The compendium opens in 1917 with Edna Ferber's acerbic character study of a lonely businessman trapped by a deathbed promise. From there we meet F. Scott Fitzgerald's boozy expatriates, the reticent patriarchs of William Faulkner, and John Cheever's married discontents. The post-World War II period delivers portraits of three oppressed groups—working-class women (Tillie Olsen), black musicians (James Baldwin), and assimilating Jewish immigrants (Philip Roth, obviously)—while the ensuing years give us the surreal exuberance of Donald Barthelme, unflinching depictions of sex and violence from Jamaica Kincaid and Mary Gaitskill, and the capitalist hellscapes of Sherman Alexie and George Saunders.

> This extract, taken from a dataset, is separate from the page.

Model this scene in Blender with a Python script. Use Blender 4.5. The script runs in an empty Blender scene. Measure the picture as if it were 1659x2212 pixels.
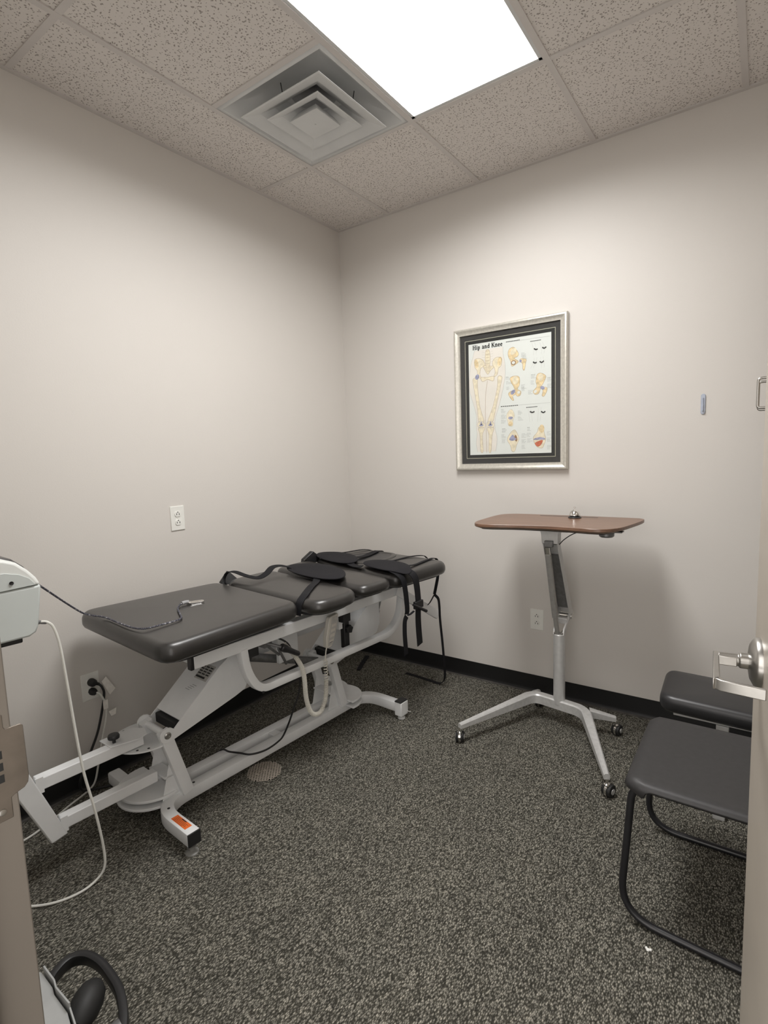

Each story opens with biographical grist—the falling-out between Ernest Hemingway and Sherwood Anderson, how Mona Simpson is the daughter of a mink farmer and the first in her family to attend college—that will delight both dabblers and aficionados of the genre. 

But what exactly is it that makes the form so ideally suited for truth telling? As Lorrie Moore, who edited the collection, observes in her introduction: "A story is a noise in the night...a dark corner that is either turned and gone around or fixed with a light in order to discover what is lurking there." And we are ready with our flashlights, adrenaline pumping, alert and alive.